You say “I” and you are proud of this word. But greater than this – although you will not believe in it – is your body and its great intelligence, which does not say “I” but performs “I.”
What the sense feels, what the spirit perceives, is never an end in itself. But sense and spirit would like to persuade you that they are the end of all things: they are as vain as that.
Sense and spirit are instruments and toys: behind them still lies the self. The self seeks with the eyes of the sense, it listens too with the ears of the spirit.
The self is always listening and seeking: it compares, subdues, conquers, destroys. It rules and is also the ego’s ruler.
Behind your thoughts and feelings, my brother, stands a mighty commander, an unknown sage – he is called self. He lives in your body, he is your body.
There is more reason in your body than in your best wisdom. And who knows for what purpose your body requires precisely your best wisdom?…
Of Joys and Passions
My brother, if you have a virtue and it is your own virtue, you have it in common with no one.
To be sure, you want to call it by a name and caress it; you want to pull its ears and amuse yourself with it.
And behold! Now you have its name in common with the people and have become of the people and the herd with your virtue!
You would do better to say: “Unutterable and nameless is that which torments and delights my soul and is also the hunger of my belly.”
Let your virtue be too exalted for the familiarity of names: and if you have to speak of it, do not be ashamed to stammer.
Thus say and stammer: “This is my good, this I love, just thus do I like it, only thus do I wish the good.”
“I do not want it as a law of God, I do not want it as a human statute: let it be no sign-post to superearths and paradises.”
“It is an earthly virtue that I love: there is little prudence in it, and least of all common wisdom.”
“But this bird has built its nest beneath my roof: therefore I love and cherish it – now it sits there upon its golden eggs.”
Thus should you stammer and praise your virtue….
…Thus spake Zarathustra.
Zarathustra is alone amongst the great teachers of the world who is not against the body, but for the body. All the other teachers are against the body, and their reasoning is that the body is a hindrance in the growth of the soul, the body is a barrier between you and the divine. This is sheer nonsense.

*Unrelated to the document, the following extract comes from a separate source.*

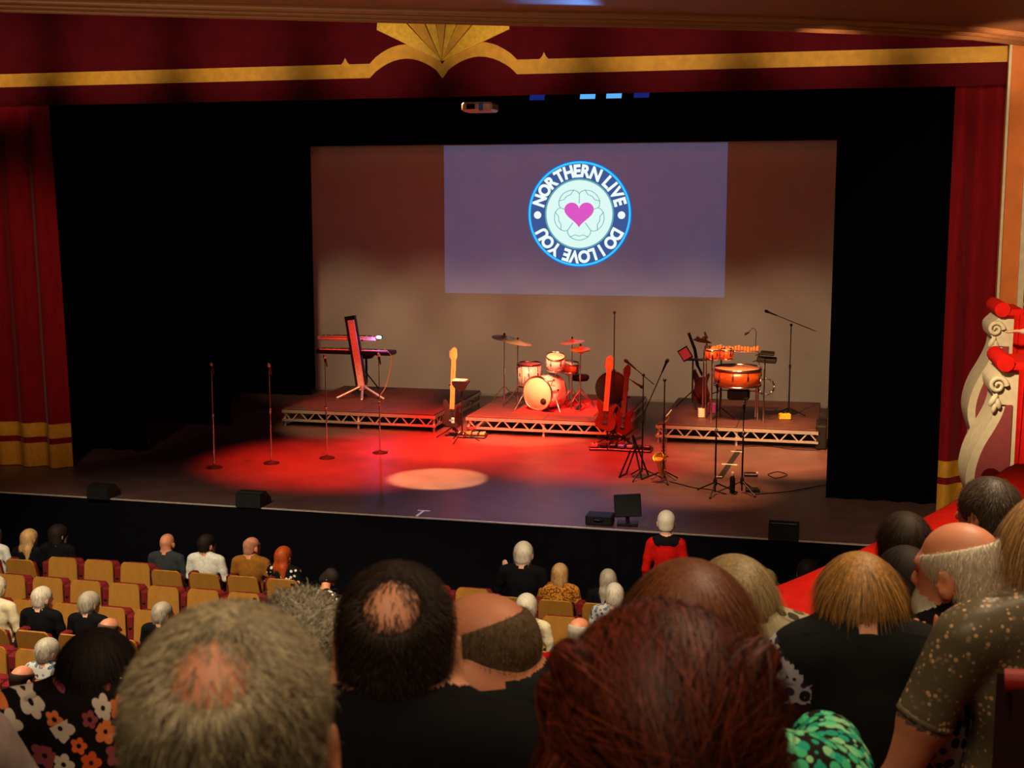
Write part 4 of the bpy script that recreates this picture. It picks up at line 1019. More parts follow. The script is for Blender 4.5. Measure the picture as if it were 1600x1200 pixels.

Zarathustra, perhaps, is the sanest teacher we have known. He will not have anything to do with any kind of nonsense; his approach is pragmatic and scientific. And he is the first to teach the body, to teach humanity that unless you love the body, and unless you understand the body, you cannot grow spiritually. The body is the temple of your soul.
It serves you your whole life without asking anything in return. And it is ugly to condemn it, because all these condemners of the body are born out of the body. They are condemning the body through the body. They are living their life through the body, and yet humanity has accepted a very dangerous ideology: the split between the body and the soul – not only the split, but their polar oppositeness, that you have to choose either the body or the soul. It is part of a bigger philosophy: matter and spirit. Body is matter and soul is spirit. And all these body condemners, body despisers, have become focused on one ideal: that the world consists of two things, matter and spirit.
But now we know not only logically, not only through experience, but through scientific evidence also, that there is only one entity; whether you call it matter or you call it spirit, does not matter. Body and soul, matter and energy, are one and the same. Existence is not a duality; it is an organic whole.